The sounding of train horns for grade crossings, station platforms and along Metro-North’s right of way is a critical safety measure to alert customers, railroad workers and area residents of an approaching train.

Metro-North is committed to the safety of our customers and employees at all times. The bottom line is that safety takes precedence over all other issues, and sounding train horns may save lives.

Sounding of Train Horns at Passenger Stations

Metro-North’s Operating Rules require the sounding of the train horn (one long horn sound) by all train engineers on the approach to an adjacent station platform to alert people standing on or near the platform of the approaching train, regardless of whether the train is stopping at the station or not.

As part of being a good neighbor, between 9 PM and 6 AM, Metro-North allows the engineer to take relief of this rule provided that there is no person standing on or near the station platform.

Sounding of Train Horns due to Workers or Equipment along the Tracks

While we are performing work along the right-of-way (track, bridge work, etc.) and railroad workers are either on or close to the tracks, Federal regulations require all train engineers are required to sound the train horn.

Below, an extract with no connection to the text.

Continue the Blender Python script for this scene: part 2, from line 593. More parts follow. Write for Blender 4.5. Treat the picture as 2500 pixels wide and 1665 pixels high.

The sounding for each train is one long horn and one short sound, followed by a sequence of two short signals until the end of train has passed the railroad workers or any work equipment on or near the tracks. The horn is also sounded whenever a train is approaching standing train or work equipment that is on or near the track and is required regardless of whether the equipment is occupied or not.

Sounding of Train Horns at Public Grade Crossings

When approaching a Grade Crossing, Federal regulations require all train engineers to sound the train horn.

This begins 15-20 seconds before the train arrives at the crossing and continues until the head end of train has occupied the crossing. The sounding for each train is two long horn sounds, followed by a short horn and then a long horn sound.